Hadis ini menegaskan bahwa tugas negara bukan hanya mengatur anggaran, tetapi memastikan kesejahteraan dan rasa aman sosial. Pemerintah harus menjadi pelindung, bukan sekadar penonton terhadap penderitaan rakyat.

Islam: Optimisme Harus Dibangun di Atas Keadilan

Dalam pandangan Islam, kesejahteraan tanpa keadilan hanya akan melahirkan kesenjangan dan keresahan sosial. Karena itu, setiap pertumbuhan ekonomi harus diiringi dengan kebijakan redistribusi, pendidikan moral, dan pemberdayaan masyarakat lemah.

“Dan janganlah kamu mengikuti hawa nafsu, karena ia akan menyesatkan kamu dari jalan Allah. Sesungguhnya orang-orang yang sesat dari jalan Allah akan mendapat azab yang berat karena mereka melupakan hari perhitungan.” (QS. Shad [38]: 26)

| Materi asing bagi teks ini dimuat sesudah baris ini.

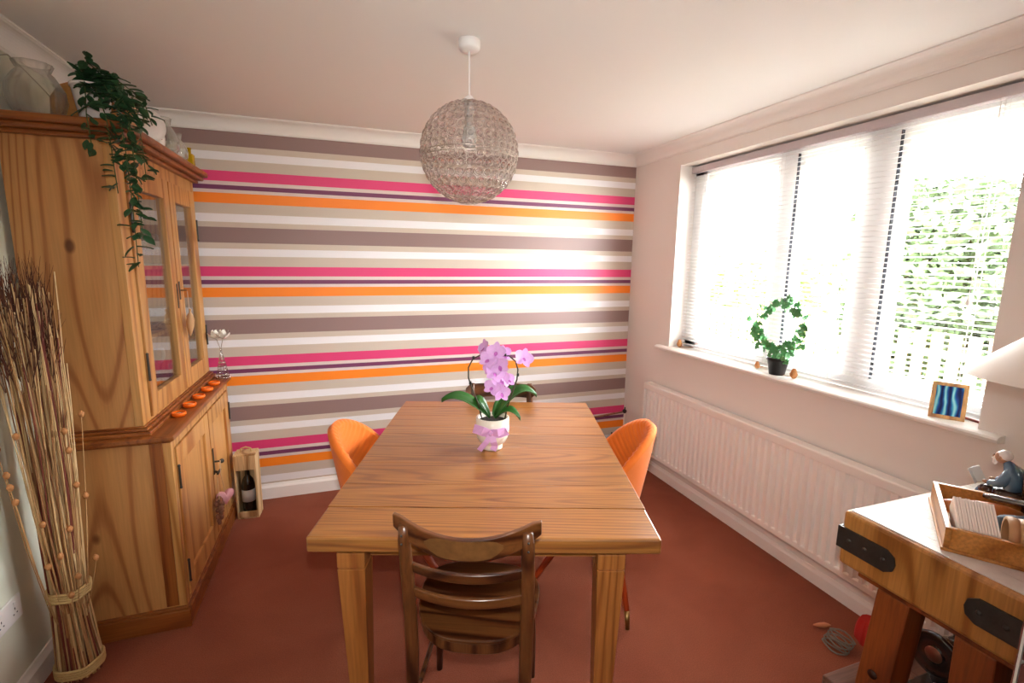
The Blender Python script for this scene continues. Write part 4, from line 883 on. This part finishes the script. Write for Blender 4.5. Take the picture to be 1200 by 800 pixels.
skin('body', sp, [(0, 1), (1, 2), (2, 3), (3, 4), (2, 5), (5, 6), (6, 7), (2, 8), (8, 9), (9, 10), (0, 11), (11, 12), (12, 13), (0, 14), (14, 15), (15, 16), (13, 17), (16, 18)], [.031, .034, .031, .015, .010, .017, .014, .009, .017, .014, .009, .017, .014, .011, .017, .014, .011, .009, .009], m_blue, fg)
B().sphere((0, .016, Z+.117), .017, 16, 12, (.85, 1, 1.1)).sphere((0, .034, Z+.115), .0035, 8, 6, (1, 1.2, 1.3)).sphere((-.0145, .016, Z+.117), .004, 8, 6, (.5, 1, 1.3)).sphere((.0145, .016, Z+.117), .004, 8, 6, (.5, 1, 1.3)).out('head', m_skin, fg, smooth=True)
B().sphere((0, .010, Z+.124), .0175, 14, 10, (.92, 1, .95)).sphere((0, .030, Z+.104), .010, 10, 8, (.9, .7, 1.5)).sphere((-.005, .035, Z+.110), .004, 8, 6, (1.4, .6, .6)).sphere((.005, .035, Z+.110), .004, 8, 6, (1.4, .6, .6)).out('white_hair_and_beard', m_porc, fg, smooth=True)
B().sphere((-.006, .0325, Z+.121), .0016, 6, 5).sphere((.006, .0325, Z+.121), .0016, 6, 5).out('eyes', m_black, fg)
B().box(-.036, -.001, -.001, .001, 0, .045, Matrix.Translation((0, .062, Z+.018)) @ Matrix.Rotation(R(-30), 4, 'X') @ rotz(R(15))).box(.001, .036, -.001, .001, 0, .045, Matrix.Translation((0, .062, Z+.018)) @ Matrix.Rotation(R(-30), 4, 'X') @ rotz(R(-15))).out('newspaper', m_porc, fg, bevel=.0005)
for sx in (-1, 1):
    B().sphere((sx*.022, .037, Z+.037), .0065, 8, 6, (1, 1.2, .8)).out('hand', m_skin, fg, smooth=True)
    B().sphere((sx*.018, .066, Z-.032), .008, 10, 6, (.9, 1.7, .9)).out('shoe', m_brown, fg, smooth=True)
B().grid(lambda u, v: ((.046)*math.cos(math.pi*u), -.056-.016*math.sin(math.pi*u)+.03*v*v*math.sin(math.pi*u), v*(.08+.075*math.sin(math.pi*u))), 15, 7).out('chair_back', m_brown, fg, smooth=True, solid=.006)
B().box(-.04, .04, -.055, .03, 0, Z-.012).out('chair_seat', m_brown, fg, bevel=.008)
B().sphere((0, -.018, Z+.012), .042, 14, 8, (1.12, 1.05, .6)).sphere((-.018, .03, Z+.01), .018, 10, 8, (1, 1.3, 1)).sphere((.018, .03, Z+.01), .018, 10, 8, (1, 1.3, 1)).out('coat_tail', m_brown, fg, smooth=True)
# vintage sewing machine under the block
sm = empty('sewing_machine', (-.36, -2.46, 0), 0, 'black glossy vintage sewing machine with hand wheel on the floor under the butcher block', 'sewing machine')
B().box(-.225, .10, -.16, .175, .0, .10).box(.1, .255, -.036, .175, 0, .10).out('wooden_base', m_sbase, sm, bevel=.006)
B().box(.0, .25, -.04, .045, .1005, .125).out('bed_plate', m_gloss, sm, bevel=.006)
B().lathe([(0, 0), (.032, .0), (.036, .01), (.028, .03), (.026, .08), (.028, .12), (.032, .14), (.026, .16), (0, .165)], 20, (.135, 0, .12)).tube([(.12, 0, .255), (.17, 0, .262), (.22, 0, .255), (.235, 0, .22), (.235, 0, .17)], [.028, .026, .026, .022, .014], 14).out('arm', m_gloss, sm, smooth=True)
WM = Matrix.Translation((.06, 0, .252)) @ Matrix.Rotation(R(-90), 4, 'Y')
B().lathe([(.024, -.008), (.028, -.012), (.045, -.004), (.066, -.010), (.076, -.006), (.078, .004), (.074, .012), (.062, .010), (.045, .002), (.03, .008), (.024, .01)], 40, m=WM).out('hand_wheel', m_gloss, sm, smooth=True)
B().lathe([(0, .013), (.024, .013), (.029, .006), (.029, -.004), (0, -.004)], 24, m=WM).out('wheel_boss', m_boss, sm, smooth=True)
B().tube([(.07, 0, .252), (.12, 0, .255)], .020, 14).out('chrome_collar', m_chrome, sm, smooth=True)
B().box(.06, .11, -.05, -.046, .15, .165).out('gold_plate', M('gilt', '9a8858', .4, .6), sm, bevel=.001)
B().tube([(.03, -.03, .12), (.03, -.03, .16)], .006, 8).sphere((.03, -.03, .165), .009, 8, 6).out('lever', m_chrome, sm, smooth=True)
B().lathe([(0, 0), (.012, 0), (.012, .01), (.004, .012), (.004, .04), (0, .042)], 10, (.17, 0, .285)).out('spool_pin', m_gloss, sm)
o = B().grid(lambda u, v: ((.05+.012*math.sin(u*12.6))*math.cos(u*6.283)*(1-.35*v**3), (.045+.01*math.cos(u*18))*math.sin(u*6.283)*(1-.35*v**3), .10*v+.004*math.sin(u*25)), 24, 7, cu=True).lathe([(0, .098), (.035, .1)], 12).out('red_cloth_bag', m_red, smooth=True, loc=(-.135, -2.15, 0)); tag(o, 'crumpled red cloth bag on the carpet behind the front block leg', 'bag')
b = B()
for k in range(5): b.tube([(.03*math.cos(j*.42+k)+.01*k-.02, .05*math.sin(j*.42+k), .006+.009*k+.004*math.sin(j*1.3)) for j in range(15)], .0035, 5, closed=True)
o = b.out('twig_coil', M('grey_twig', '7a6e62', .8), smooth=True, loc=(-.285, -2.13, 0)); tag(o, 'loose coil of grey twigs on the carpet in front of the red bag', 'twigs')
o = B().lathe([(0, -.04), (.004, -.035), (.010, -.01), (.012, .01), (.006, .03), (0, .04)], 12).out('terracotta_leaf', m_rust, smooth=True, loc=(-.25, -2.03, .0125), rot=(R(90), 0, R(70))); tag(o, 'small rust-pink pointed ornament on the carpet beside the grey twigs', 'ornament')
# walking stick / tripod stand in the far right corner
st = empty('corner_stand', (-.07, -.12, 0), 0, 'thin stand with dark knob and mottled stick handle in the far right corner', 'stand')
B().tube([(0, 0, 0), (0, 0, .385)], .005, 8).out('pole', M('pale_pole', 'd8ccc0', .4), st, smooth=True); B().sphere((0, 0, .392), .018, 12, 8).tube([(0, 0, .39), (.002, 0, .425)], .005, 8).out('knob', m_black, st, smooth=True)
B().tube([(-.01, 0, .388), (-.10, .01, .378), (-.20, .02, .364), (-.26, .026, .360)], [.007, .008, .009, .006], 8).out('stick_handle', M('mottled_stick', '8a5840', .6, var=.8, vscale=60), st, smooth=True); B().lathe([(0, 0), (.05, 0), (.045, .008), (0, .012)], 20).out('foot', m_black, st)
ub = empty('umbrella', (-.30, -.30, 0), 0, 'small blue and white folded umbrella with black tip beside the corner stand', 'umbrella')
B().lathe([(0, .0), (.012, .0), (.035, .12), (.04, .22), (.018, .235), (0, .24)], 16, rib=(.12, 8)).out('canopy', M('blue_white_cloth', '9fb8cc', .7, var=.6, vscale=30), ub, smooth=True); B().tube([(0, 0, .23), (.012, 0, .30)], .006, 8).out('handle', m_black, ub)
# ------------------------------------------------------------------ garden outside
GZ_ = -.25
B().box(.3, 14, -12, 9, GZ_-.1, GZ_).out('ground', m_grass, kind='structure'); B().box(.3, 3.2, -12, 9, GZ_, GZ_+.02).out('patio', m_slabs, kind='structure')
def hedge(name, x0, x1, y0, y1, h, n, mat, label, cat):
    b = B()
    for i in range(n):
        y = random.uniform(y0, y1); hh_ = h*(1+.18*noise.noise((y*1.1, 0, 3))); z = GZ_+hh_*random.random()**.85
        x = random.uniform(x0, x1)+.25*noise.noise((y*1.3, z*1.3, 7)); s = random.uniform(.05, .11)
        e = Euler((random.uniform(0, 6), random.uniform(0, 6), random.uniform(0, 6))).to_matrix()
        vs_ = [b.bm.verts.new(Vector((x, y, z))+e @ Vector(q)*s) for q in ((-.5, 0, 0), (0, -.9, .1), (.5, 0, 0), (0, .9, .1))]
        b.bm.faces.new(vs_)
    o = empty(name, ((x0+x1)/2, (y0+y1)/2, GZ_), 0, label, cat); 
    for v in b.bm.verts: v.co -= o.location
    b.out('foliage', mat, o, kind='stuff')
    b2 = B()
    for k in range(5):
        yy = y0+(y1-y0)*(k+.5)/5-(y0+y1)/2; b2.tube([(0, yy, 0), (.05, yy+.05, h*.6)], [.04, .02], 6)
    b2.out('stems', m_bark, o)
    return o
hedge('garden_hedge', 4.2, 5.2, -4.2, 1.5, 2.7, 26000, m_hedge2, 'tall dark green garden hedge outside the right-hand window pane', 'hedge')
hedge('garden_shrub', 4.0, 5.0, 2.1, 7.5, 2.0, 9000, m_hedge, 'lower yellow-green shrub outside the left-hand window panes', 'shrub')
gf = empty('garden_fence', (3.6, 0, GZ_), 0, 'low wooden slatted garden fence in front of the hedge', 'fence')
sm_ = B().box(-.01, .01, -.05, .05, 0, 1.15).mesh('board'); sm_.materials.append(m_fence)
for i in range(52): inst('board', sm_, gf, (0, -4+i*.16, 0))
B().box(.01, .04, -4.1, 4.3, .25, .32).box(.01, .04, -4.1, 4.3, .9, .97).out('rail', m_fence, gf)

Ayat ini menegur para pemimpin agar tidak silau dengan angka pertumbuhan dan pujian semu. Optimisme yang lahir dari ketidakadilan hanya akan membawa kehancuran moral bangsa.

Islam Mengajarkan Ekonomi Berkeadilan

Ajaran Islam menuntun agar ekonomi dibangun dengan prinsip keberkahan dan keseimbangan. Keadilan, tolong-menolong, dan tanggung jawab sosial adalah pilar utama. Rasulullah ﷺ bersabda:

“Tidaklah beriman seseorang di antara kalian hingga ia mencintai saudaranya sebagaimana ia mencintai dirinya sendiri.” (HR. Bukhari dan Muslim)

Prinsip ini menegaskan bahwa kesejahteraan sejati hanya lahir bila rakyat saling menanggung beban dan pemimpin memperhatikan yang lemah.

Penutup: Optimisme yang Berkeadilan

Islam tidak menolak optimisme, tetapi menuntut agar optimisme dibangun di atas kejujuran, keadilan, dan kasih sayang sosial. Optimisme yang sejati bukan yang lahir dari angka statistik, melainkan dari rasa aman dan cukup di hati rakyat.

Tanpa keadilan, optimisme hanyalah fatamorgana indah di pandangan, tetapi menyesatkan bagi bangsa.